After you read Ed's Pennsylvania post, go to The Wall Street Journal's Peggy Noonan in her column on the Bush immigration speech. Why doesn't the White House and the national GOP leadership get it on immigration, she wonders:

"The disinterest in the White House and among congressional Republicans in establishing authority on America's borders is so amazing--the people want it, the age of terror demands it--that great histories will be written about it.
"Thinking about this has left me contemplating a question that admittedly seems farfetched: Is it possible our flinty president is so committed to protecting the Republican Party from losing, forever, the Hispanic vote, that he's decided to take a blurred and unsatisfying stand on immigration, and sacrifice all personal popularity, in order to keep the party of the future electorally competitive with a growing ethnic group?
"This would, I admit, be rather unlike an American political professional. And it speaks of a long-term thinking that has not been the hallmark of this administration. But at least it would render explicable the president's moves.
"The other possibility is that the administration's slow and ambivalent action is the result of being lost in some geopolitical-globalist abstract-athon that has left them puffed with the rightness of their superior knowledge, sure in their membership in a higher brotherhood, and looking down on the low concerns of normal Americans living in America.
"I continue to believe the administration's problem is not that the base lately doesn't like it, but that the White House has decided it actually doesn't like the base. That's a worse problem. It's hard to fire a base. Hard to get a new one."

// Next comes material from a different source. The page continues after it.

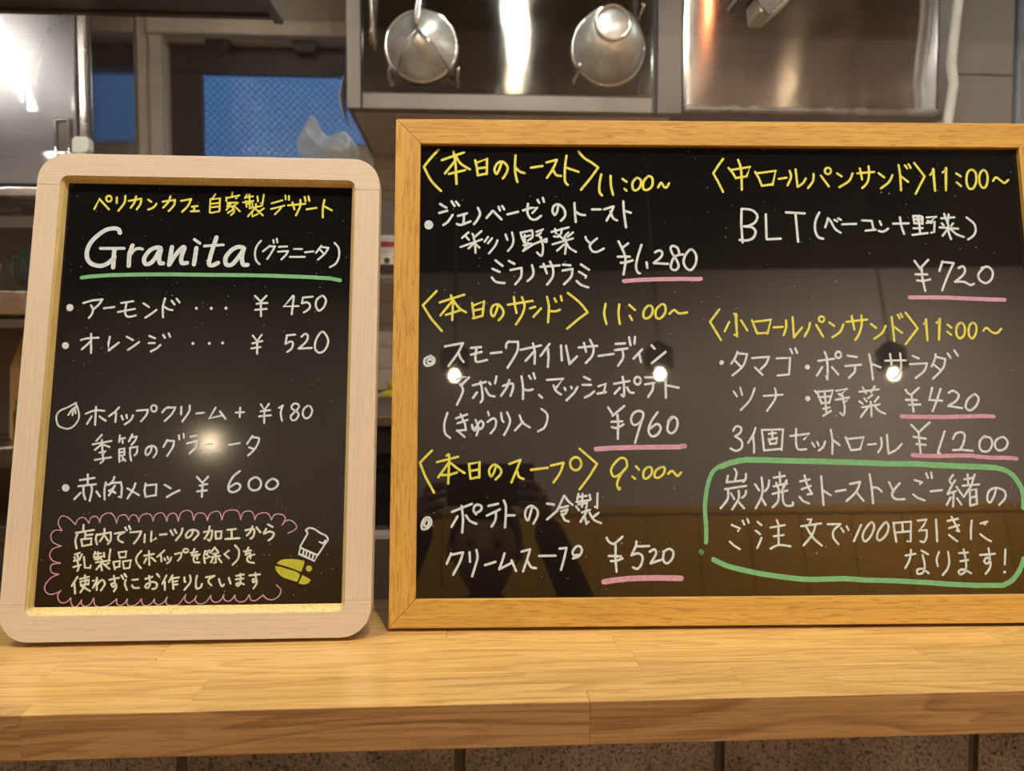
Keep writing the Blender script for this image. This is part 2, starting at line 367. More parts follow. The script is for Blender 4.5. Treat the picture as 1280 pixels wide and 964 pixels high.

You can read the rest of Noonan's eloquent column here. Are you listening, Karl Rove?

Finally, the unsung hero of the Pennsylvania Earthquake is Brad Bumsted, a reporter for The Pittsburgh Tribune-Review. Back in 2001, Bumsted started asking state legislators for their expense records.

Because the Pennsylvania Freedom of Information Act law exempted the state legislature, Bumsted's requests got the cold shoulder. But being a determined, resourceful journalist, Bumsted found other sources for the most of the documents he was seeking. His subsequent reporting exposed serious waste and fraud and sparked the political firestorm that culminated in the election day events Tuesday.

I wrote a Townhall.com column about Bumsted five years ago praising him and encouraging conservatives to follow his example, especially at the federal level where there is a fairly good FOIA law. One of the effects of his work was a reform of the state FOIA that made it tougher and added coverage of the state legislature.

Somebody ought to give Brad Bumsted a medal.